Gruman himself, as chair of the committee on kosher law, was involved in authorizing the RCC to continue certifying Doheny when Engelman purchased the shop 28 years ago. The RCC’s policy at the time, Gruman said, was to allow an individual whose business had had its certification removed to get back into the good graces of the council by handing over total control to an on-site kosher supervisor.

That supervisor, known as a mashgiach tmidi, is charged with overseeing all operations at the store and is given the only key to the door, so that he is the first to arrive and the last to leave.

“It was under the total supervision of RCC, with the mashgiach, with a key and all that,” Gruman recalled. “The idea was generally to promulgate responsible kashrut in the community, and he [Engelman] fit the picture.”

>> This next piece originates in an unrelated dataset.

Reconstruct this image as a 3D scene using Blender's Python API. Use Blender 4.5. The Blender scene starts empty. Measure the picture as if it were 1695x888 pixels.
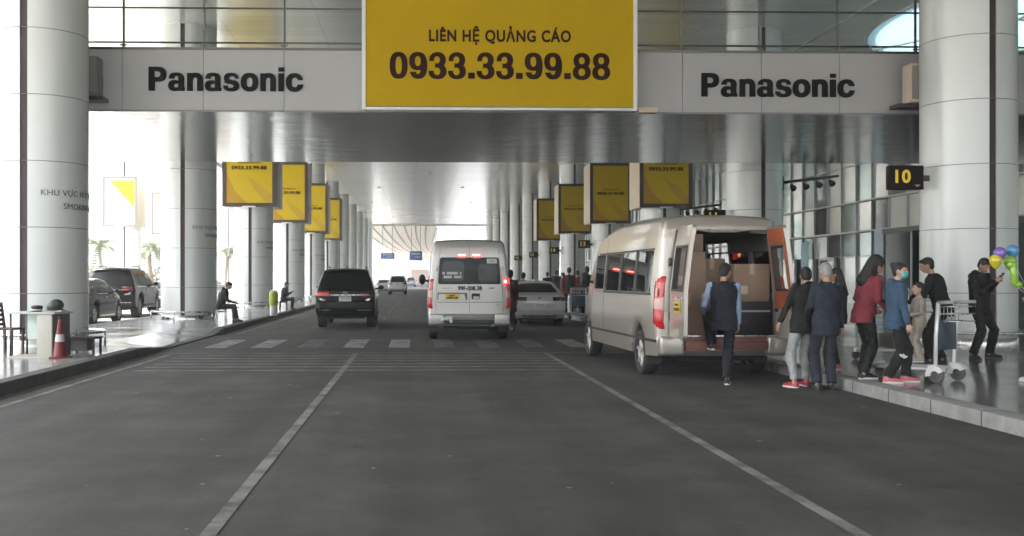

Gruman also said that the fact that Engelman had not been the sole owner of the Los Alamitos market – and may not have had any ownership stake at all – could have impacted the RCC’s decision to certify Doheny under Engelman’s ownership as kosher.

May said he understood why the RCC decided in 1985 to act as the certifiers of Doheny, when Engelman bought the store. He also said that leading rabbis involved in the kosher industry place great faith in the system of constant supervision.

“When I spoke to [Rabbi] Menachem Genack [about Doheny],” May said, referring to the CEO of the Orthodox Union’s respected kosher operation, “he said, ‘You had a mashgiach tmidi, what else could you do?’”

Nevertheless, May said that even though he believes the primary blame should fall on Engelman, he believes the RCC is responsible for a “monumental failure” in their supervision. Engelman appears to have been given a second chance decades ago, but May said there will surely not be a third, no matter what “bells and whistles” might be put in place.

“I can’t trust him, and I wouldn’t trust him,” May said. “It’s done. And now that I know about Los Alamitos, it’s nauseating.”